Palin is dead right, of course. As a child in the 1970s I remember sitting stony-faced through entire episodes of Monty Python’s Flying Circus. But at the time, and ever since, there has existed a powerful omerta whereby no one can admit to finding Monty Python unfunny for fear of being thought humourless or not part of the gang.
Monty Python’s inflated reputation derives as much as anything, I think, from a combination of obsessive repetition and peer pressure. That is, a lot of their sketches are not particularly funny in and of themselves, but have been conferred the status of classics as a result of being endlessly repeated by drunken students who brandish their knowledge of Python sketches as a way of acquiring cult credibility.
I know this because it’s exactly what I did myself at university in the mid-Eighties.
I knew by heart the lyrics to songs like Finland, Finland, Finland (“the country where I want to be/pony trekking or camping/or just watching TV”) and Sit On My Face (And Tell Me That You Love Me); and about the Knights who say “Ni” and the rabbit with “nasty, pointy teeth” and “a mean streak a mile wide”; and about insults like “I fart in your general direction” and “your mother was a hamster and your father smelt of elderberries”. So did lots of my drinking contemporaries. It was a sign that you belonged.
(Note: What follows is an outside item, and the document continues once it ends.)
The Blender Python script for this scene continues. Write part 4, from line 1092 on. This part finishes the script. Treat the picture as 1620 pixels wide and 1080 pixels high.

But funny? No – as Palin says – an awful lot of it wasn’t. And that includes the massively overrated Dead Parrot Sketch which, as often with Python’s sketches, drags on too long, doesn’t know how to finish, and is too laboured and stilted to be up there with the greats.
Then there are the films. The Pythons only actually made one, fully-realised, near-perfect one The Life Of Brian. The Holy Grail was much more patchy; The Meaning Of Life probably has only one really good moment in it – Mr Creosote and the “waffer-theen mint”, which is funny-disgusting and funny-catch-phrase but not in any way funny-clever or funny-sophisticated.
Which isn’t to say that Monty Python doesn’t have its truly great moments – many of them in their masterpiece The Life of Brian, which appears to have distilled everything that was best about their humour.
Here are five of my favourite Monty Python sketches. (If I were really honest, every one would come from Life of Brian, but I’ve picked some outsiders just for variety)
The Biggus Dickus scene (Life of Brian) – “he wanks as high as any Wome”.
What Have The Romans Ever Done For Us (Life of Brian) – (“And the sanitation…”)
The Black Knight (Grail) – (“I’ll bite your legs off!”)
Decomposing composers (song) – “Beethoven’s gone but his music lives on/And Mozart don’t go shopping no more/You’ll never meet Liszt or Brahms again/And Elgar doesn’t answer the door.”
Kamikaze Scotsmen (Monty Python’s Flying Circus) – “So successful has been the training of the kamikaze regiment that their numbers have dwindled from 30,000 to just over a dozen in three weeks.”
The surviving Monty Python team will be reuniting on stage for what they claim is the very last time at a series of dates in London at the O2 Arena this summer. But if I were you, I think I’d take Michael Palin’s hint and blow your money on something more worthwhile like Kate Bush.